What to do
Tally up the lines carrying the string "scene" and respond with only the resulting number.

=======

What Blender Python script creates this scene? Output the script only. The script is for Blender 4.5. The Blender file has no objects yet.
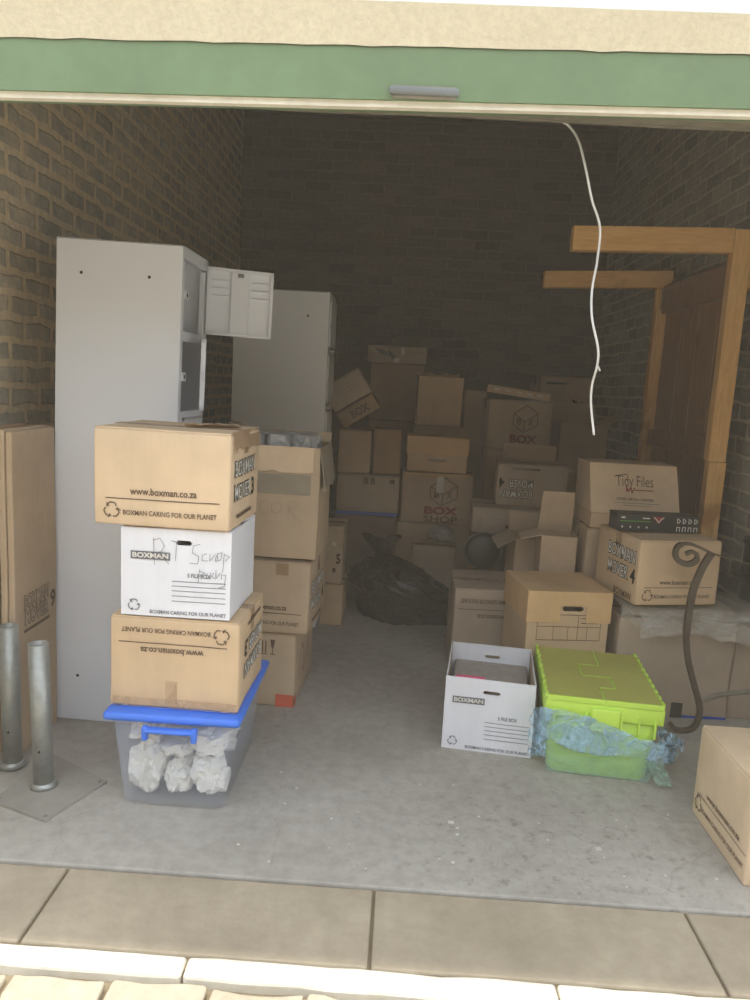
import bpy, bmesh, math, random
from mathutils import Vector, Matrix, noise, Euler
C = bpy.context.scene.collection
PI = math.pi
rad = math.radians
random.seed(7)

# ------------------------------------------------------------------ camera
F = 755.0; CAM_H = 1.35; ROLL = .055; VP = (402, 386)
def _n(v): return Vector(v).normalized()
_dY = _n(((VP[0]-375)/F, (VP[1]-500)/F, 1))
_t = Vector((math.cos(ROLL), math.sin(ROLL), 0))
_dn = _dY.cross(_t).normalized()
if _dn.y < 0: _dn = -_dn
_dX = _dn.cross(_dY).normalized()
if _dX.x < 0: _dX = -_dX
ROWS = (_dX, _dY, -_dn)
def ray(x, y):
    c = Vector(((x-375)/F, (y-500)/F, 1))
    return Vector([r.dot(c) for r in ROWS])
def at(x, y, Y):
    r = ray(x, y); return r*(Y/r.y) + Vector((0, 0, CAM_H))
def fl(x, y, z=0.0):
    r = ray(x, y); return r*((z-CAM_H)/r.z) + Vector((0, 0, CAM_H))
cd = bpy.data.cameras.new('camera'); cam = bpy.data.objects.new('camera', cd); C.objects.link(cam)
cd.sensor_fit = 'HORIZONTAL'; cd.sensor_width = 36; cd.lens = 36*F/750
R = Matrix(((ROWS[0].x, -ROWS[0].y, -ROWS[0].z), (ROWS[1].x, -ROWS[1].y, -ROWS[1].z), (ROWS[2].x, -ROWS[2].y, -ROWS[2].z)))
cam.matrix_world = Matrix.Translation((0, 0, CAM_H)) @ R.to_4x4()
cd.clip_start = .05
bpy.context.scene.camera = cam
vs = bpy.context.scene.view_settings
vs.view_transform = 'Standard'; vs.look = 'None'; vs.gamma = 1; vs.use_curve_mapping = False
vs.exposure = 0.0

# ------------------------------------------------------------------ materials
M = {}
def srgb(r, g, b):
    f = lambda c: (c/255)/12.92 if c/255 <= .04045 else ((c/255+.055)/1.055)**2.4
    return (f(r), f(g), f(b), 1)
class NT:
    def __init__(s, name):
        s.m = bpy.data.materials.new(name); s.m.use_nodes = True
        s.n = s.m.node_tree.nodes; s.l = s.m.node_tree.links
        s.b = s.n['Principled BSDF']; s.out = s.n['Material Output']
        s.tc = s.n.new('ShaderNodeTexCoord')
        M[name] = s.m
    def N(s, t, **k):
        x = s.n.new(t)
        for a, v in k.items():
            if a.startswith('i_'): x.inputs[a[2:].replace('_', ' ')].default_value = v
            else: setattr(x, a, v)
        return x
    def L(s, a, b): s.l.new(a, b)
    def noise(s, scale, detail=4, rough=.6, vec=None, dist=0):
        x = s.N('ShaderNodeTexNoise'); x.inputs['Scale'].default_value = scale; x.inputs['Detail'].default_value = detail
        x.inputs['Roughness'].default_value = rough; x.inputs['Distortion'].default_value = dist
        s.L(vec if vec else s.tc.outputs['Object'], x.inputs['Vector']); return x.outputs['Fac']
    def scaled(s, v):
        m = s.N('ShaderNodeMapping'); m.inputs['Scale'].default_value = v; s.L(s.tc.outputs['Object'], m.inputs['Vector']); return m.outputs['Vector']
    def ramp(s, fac, stops):
        r = s.N('ShaderNodeValToRGB'); e = r.color_ramp.elements
        e[0].position, e[0].color = stops[0]; e[1].position, e[1].color = stops[-1]
        for p, c in stops[1:-1]: k = e.new(p); k.color = c
        s.L(fac, r.inputs['Fac']); return r.outputs['Color']
    def mix(s, a, b, fac, mode='MIX'):
        x = s.N('ShaderNodeMix', data_type='RGBA', blend_type=mode)
        for sock, v in ((x.inputs['Factor'], fac), (x.inputs[6], a), (x.inputs[7], b)):
            if hasattr(v, 'is_linked') or hasattr(v, 'links'): s.L(v, sock)
            else: sock.default_value = v
        return x.outputs[2]
    def bump(s, h, strength=.3, dist=.01):
        b = s.N('ShaderNodeBump'); b.inputs['Strength'].default_value = strength; b.inputs['Distance'].default_value = dist
        s.L(h, b.inputs['Height']); s.L(b.outputs['Normal'], s.b.inputs['Normal'])
    def base(s, c):
        if isinstance(c, tuple): s.b.inputs['Base Color'].default_value = c
        else: s.L(c, s.b.inputs['Base Color'])
    def set(s, **k):
        for a, v in k.items(): s.b.inputs[a.replace('_', ' ')].default_value = v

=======

Solution for this exercise
4